The 1980s saw a period of what Hu calls "mental liberation," as professors and their students began discovering Western philosophers such as Schopenhauer and Kant, or economists like Hayek and Keynes, but it was not smooth sailing.

One man's "mental liberation" was another man's "spiritual pollution," and officials often launched campaigns against such innovation. In 1989, when the mood of intellectual and political exploration culminated in the Tiananmen pro-democracy demonstrations and the massacre that ended them, the whole process came to a sudden halt for several years.

Even today, references to Tiananmen are taboo in public debate, along with the Falun Gong religious group and senior officials' personal or financial affairs.

But Hu says he feels confident commenting on, and criticizing, pretty much any other aspect of Chinese life, at least on his website, to which other blogs link, and from which newspapers often lift articles.

"I got tired of submitting articles to editors that they found too politically risky," he says. "Now I just post them on my website, and if editors like them they can publish them."

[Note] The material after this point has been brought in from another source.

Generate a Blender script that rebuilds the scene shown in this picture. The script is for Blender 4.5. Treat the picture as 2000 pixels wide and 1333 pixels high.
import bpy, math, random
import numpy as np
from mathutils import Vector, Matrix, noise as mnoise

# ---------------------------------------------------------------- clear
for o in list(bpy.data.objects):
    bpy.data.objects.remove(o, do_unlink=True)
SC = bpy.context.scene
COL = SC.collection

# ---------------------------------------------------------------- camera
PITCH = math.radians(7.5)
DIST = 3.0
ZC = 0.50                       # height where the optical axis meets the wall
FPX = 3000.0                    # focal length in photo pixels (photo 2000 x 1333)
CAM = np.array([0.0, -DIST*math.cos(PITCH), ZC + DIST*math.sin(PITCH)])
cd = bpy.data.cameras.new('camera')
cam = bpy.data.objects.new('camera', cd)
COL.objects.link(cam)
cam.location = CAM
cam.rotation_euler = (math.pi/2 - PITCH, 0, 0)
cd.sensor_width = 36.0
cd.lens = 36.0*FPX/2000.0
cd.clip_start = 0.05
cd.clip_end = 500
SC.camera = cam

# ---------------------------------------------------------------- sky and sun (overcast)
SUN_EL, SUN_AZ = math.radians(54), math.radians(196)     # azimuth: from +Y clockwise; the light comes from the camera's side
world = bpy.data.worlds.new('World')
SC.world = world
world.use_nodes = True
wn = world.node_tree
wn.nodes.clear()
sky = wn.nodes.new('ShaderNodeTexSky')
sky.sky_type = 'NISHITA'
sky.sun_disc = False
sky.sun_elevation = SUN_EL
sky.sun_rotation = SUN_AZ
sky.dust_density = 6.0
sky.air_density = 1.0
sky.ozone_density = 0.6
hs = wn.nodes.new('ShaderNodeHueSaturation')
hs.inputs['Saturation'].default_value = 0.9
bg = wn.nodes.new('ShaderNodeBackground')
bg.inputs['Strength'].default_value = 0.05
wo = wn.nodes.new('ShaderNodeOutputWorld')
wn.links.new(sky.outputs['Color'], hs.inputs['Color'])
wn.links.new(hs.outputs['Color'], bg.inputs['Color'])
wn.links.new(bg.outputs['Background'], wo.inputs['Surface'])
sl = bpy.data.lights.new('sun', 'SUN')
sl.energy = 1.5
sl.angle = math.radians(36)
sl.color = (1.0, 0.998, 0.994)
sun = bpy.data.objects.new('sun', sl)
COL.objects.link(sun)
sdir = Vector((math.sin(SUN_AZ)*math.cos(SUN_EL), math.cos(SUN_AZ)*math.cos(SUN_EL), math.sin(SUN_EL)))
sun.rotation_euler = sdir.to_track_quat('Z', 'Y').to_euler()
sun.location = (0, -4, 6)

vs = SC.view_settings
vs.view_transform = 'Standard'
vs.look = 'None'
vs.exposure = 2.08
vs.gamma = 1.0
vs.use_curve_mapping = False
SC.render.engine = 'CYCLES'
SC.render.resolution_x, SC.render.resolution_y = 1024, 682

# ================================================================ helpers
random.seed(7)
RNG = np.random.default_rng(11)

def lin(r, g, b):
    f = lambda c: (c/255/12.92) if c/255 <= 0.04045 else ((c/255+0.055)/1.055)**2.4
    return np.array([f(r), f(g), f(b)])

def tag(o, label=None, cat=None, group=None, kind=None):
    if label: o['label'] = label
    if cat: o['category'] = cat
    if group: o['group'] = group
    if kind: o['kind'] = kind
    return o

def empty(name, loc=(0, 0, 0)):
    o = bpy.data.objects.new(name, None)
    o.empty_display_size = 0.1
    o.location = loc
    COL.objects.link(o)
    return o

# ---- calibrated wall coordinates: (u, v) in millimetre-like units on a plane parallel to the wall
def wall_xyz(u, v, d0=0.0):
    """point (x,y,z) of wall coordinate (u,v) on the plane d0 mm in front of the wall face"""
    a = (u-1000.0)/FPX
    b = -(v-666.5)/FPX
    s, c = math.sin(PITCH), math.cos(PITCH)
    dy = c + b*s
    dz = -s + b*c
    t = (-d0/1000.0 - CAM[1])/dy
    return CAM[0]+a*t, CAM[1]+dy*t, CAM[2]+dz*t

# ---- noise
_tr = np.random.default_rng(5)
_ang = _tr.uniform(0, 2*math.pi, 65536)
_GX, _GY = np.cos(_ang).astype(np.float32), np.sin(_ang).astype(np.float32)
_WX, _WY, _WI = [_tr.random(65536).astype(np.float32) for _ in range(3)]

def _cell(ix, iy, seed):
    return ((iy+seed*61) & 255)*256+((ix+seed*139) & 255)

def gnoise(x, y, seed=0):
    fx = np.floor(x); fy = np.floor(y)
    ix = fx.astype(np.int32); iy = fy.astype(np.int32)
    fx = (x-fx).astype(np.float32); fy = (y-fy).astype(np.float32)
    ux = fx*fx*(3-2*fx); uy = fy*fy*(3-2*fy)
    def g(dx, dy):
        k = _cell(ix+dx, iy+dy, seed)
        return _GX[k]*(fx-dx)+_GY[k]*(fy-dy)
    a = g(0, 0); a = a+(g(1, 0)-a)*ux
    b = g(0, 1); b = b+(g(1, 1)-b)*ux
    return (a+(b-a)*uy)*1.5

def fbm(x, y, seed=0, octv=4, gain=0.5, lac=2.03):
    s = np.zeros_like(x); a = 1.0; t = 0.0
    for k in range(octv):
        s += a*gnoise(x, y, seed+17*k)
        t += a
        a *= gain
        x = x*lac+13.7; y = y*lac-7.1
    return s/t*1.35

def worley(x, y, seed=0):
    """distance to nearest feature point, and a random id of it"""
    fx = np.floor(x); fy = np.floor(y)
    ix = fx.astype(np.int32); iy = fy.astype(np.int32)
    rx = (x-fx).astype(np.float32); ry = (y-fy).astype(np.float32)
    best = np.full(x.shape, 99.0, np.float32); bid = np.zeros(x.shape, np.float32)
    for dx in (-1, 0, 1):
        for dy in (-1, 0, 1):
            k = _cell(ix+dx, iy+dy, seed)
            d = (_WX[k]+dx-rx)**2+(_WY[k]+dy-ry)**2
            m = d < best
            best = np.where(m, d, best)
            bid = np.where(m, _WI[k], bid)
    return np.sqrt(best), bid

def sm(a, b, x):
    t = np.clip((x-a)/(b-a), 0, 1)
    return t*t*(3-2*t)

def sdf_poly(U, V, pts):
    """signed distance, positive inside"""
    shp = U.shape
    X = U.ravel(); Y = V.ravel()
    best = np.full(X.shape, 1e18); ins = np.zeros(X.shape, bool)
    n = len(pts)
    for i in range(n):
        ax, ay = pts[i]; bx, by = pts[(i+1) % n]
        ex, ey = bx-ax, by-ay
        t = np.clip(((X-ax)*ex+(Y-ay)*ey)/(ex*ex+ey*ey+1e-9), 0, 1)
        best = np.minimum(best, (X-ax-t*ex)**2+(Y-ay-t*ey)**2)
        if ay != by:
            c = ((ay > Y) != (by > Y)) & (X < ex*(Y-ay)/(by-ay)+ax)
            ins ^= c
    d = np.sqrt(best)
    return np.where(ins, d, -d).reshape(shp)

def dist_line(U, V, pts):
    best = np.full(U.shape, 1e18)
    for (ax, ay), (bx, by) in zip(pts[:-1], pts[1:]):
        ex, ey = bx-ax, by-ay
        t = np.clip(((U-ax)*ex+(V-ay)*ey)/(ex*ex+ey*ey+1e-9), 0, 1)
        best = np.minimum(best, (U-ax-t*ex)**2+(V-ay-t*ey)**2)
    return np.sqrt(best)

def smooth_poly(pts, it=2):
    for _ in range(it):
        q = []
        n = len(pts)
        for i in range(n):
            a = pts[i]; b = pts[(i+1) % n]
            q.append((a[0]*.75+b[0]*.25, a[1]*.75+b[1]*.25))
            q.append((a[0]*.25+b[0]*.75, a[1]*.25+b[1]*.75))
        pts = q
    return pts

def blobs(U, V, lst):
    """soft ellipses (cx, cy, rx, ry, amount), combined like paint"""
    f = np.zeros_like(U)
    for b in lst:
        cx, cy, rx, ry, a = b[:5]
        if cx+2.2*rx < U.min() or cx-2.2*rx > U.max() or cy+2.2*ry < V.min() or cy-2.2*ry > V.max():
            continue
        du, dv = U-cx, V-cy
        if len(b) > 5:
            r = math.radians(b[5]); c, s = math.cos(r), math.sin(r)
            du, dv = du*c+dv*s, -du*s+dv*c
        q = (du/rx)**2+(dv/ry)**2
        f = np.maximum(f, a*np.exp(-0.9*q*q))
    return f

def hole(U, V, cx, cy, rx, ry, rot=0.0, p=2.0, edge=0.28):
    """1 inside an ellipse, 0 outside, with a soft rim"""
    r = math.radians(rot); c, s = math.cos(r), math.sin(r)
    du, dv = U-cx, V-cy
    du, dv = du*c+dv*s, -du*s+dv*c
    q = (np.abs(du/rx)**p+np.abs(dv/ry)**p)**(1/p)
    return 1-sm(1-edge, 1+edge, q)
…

Hu is well known in the blogosphere for his diatribes against the inequities of "reeducation through labor" – a punishment doled out by the police with no judicial review – or the residence laws that deny migrant workers social rights, or the petitions system that rarely overturns even the most egregious miscarriages of justice.

These, however, are the kind of "sensitive contemporary issues" that Hu has found book publishers won't touch. Even on the much freer Internet, he says he knows where to draw the line.

"If scholars directly question the legitimacy of the Communist Party ... eventually they will have problems," he explains. "And the government is quite tolerant of academics only so long as they are not involved in any political movement.

"They will tolerate words, but not actions born of those words," he adds. "That's the limit."

Those limits are enforced regularly. Last week police arrested Liu Xiaobo, a prominent dissident, and questioned several other people for their part in drawing up "Charter 08," a bold demand for political reform signed by over 300 intellectuals, artists, and others and posted on the Internet to mark World Human Rights Day on Dec. 10.

Hu fears that few ordinary Chinese care much about this sort of thing. "All the past political campaigns against intellectuals, the Cultural Revolution, what happened in 1989 have eroded a sense of justice in Chinese society," he laments. People have lost interest in ideas."

Thirty years ago, he says acidly, "people were focused on class struggle. Today they want to earn money. That's social progress of a sort, I suppose."

At the same time, Hu believes, the loosening intellectual atmosphere means that "peoples' thoughts are multiplying, their needs are multiplying, and civil society is taking shape, even though there are obstacles."

One such obstacle, he points out, is that "social stability is still the government's top priority, and they believe they have to control information that could upset that. Opening up freedom of information will be slow and gradual."